WaterMe Update #1

Posted on Aug 22, 2012 in Accelerator, Get to Know

By Lindsay Oliver

WaterMe, one of our accelerator teams, is working to lessen the impact of drought worldwide. They will achieve this by providing visualization tools to monitor the water content of crops and assist in irrigation testing, evaluating, and monitoring. This is made possible by extracting NASA’s MODIS data, mapping the previous 10 years of information, and updating trends in an accessible UI. An API will be available for those users interested in further parsing the information and SMS capability for use in countries with limited connectivity.

In short, WaterMe provides water maps that can be used for humanitarian purposes and monitoring water access around the world in both response and long-term planning circumstances.

Where They’re At
The team, which consists of four techies with a massive amount of knowledge and experience, is in their second month of mentorship progress. They’ve just completed their round with A. Riley Eller, an accomplished software developer and technologist with a focus in SysDev, security, and P2P routing.

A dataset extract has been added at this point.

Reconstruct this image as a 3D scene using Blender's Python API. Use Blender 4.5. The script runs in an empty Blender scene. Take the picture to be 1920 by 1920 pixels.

Riley has given the team a greater focus in how to develop their program.

API Branding and Development
WaterMe is in the process of branding the API and dataset of their monitoring system, and making it easily accessible for those new to the tech field while retaining the integrity needed to attract high-level developers and conform to REST standards. For example, the UI will involve an interactive globe that can accommodate smaller water datasets, or zoom out to big picture visualization at a country or continent level.

User Integration
The team has been developing a model to allow program testing through user integration and development. They are working on integrated tracking and backwards compatibility to allow for open source user development. They are searching for volunteer users for API and interactive mapping testing, paving the way for widescale adoption. To make this transition more smooth, users will be sought in multiple cultural and language groups to test viability for different demographics. They will document and suggest improvements to be implemented at the system-wide or language specific level.

We at GWOB are loving the WaterMe team thus far; their quick response to mentor stimulation and suggestions, and the unique spin they place upon those critiques is exciting to see. We’re on the edge of our seats to experiment with the interface ourselves.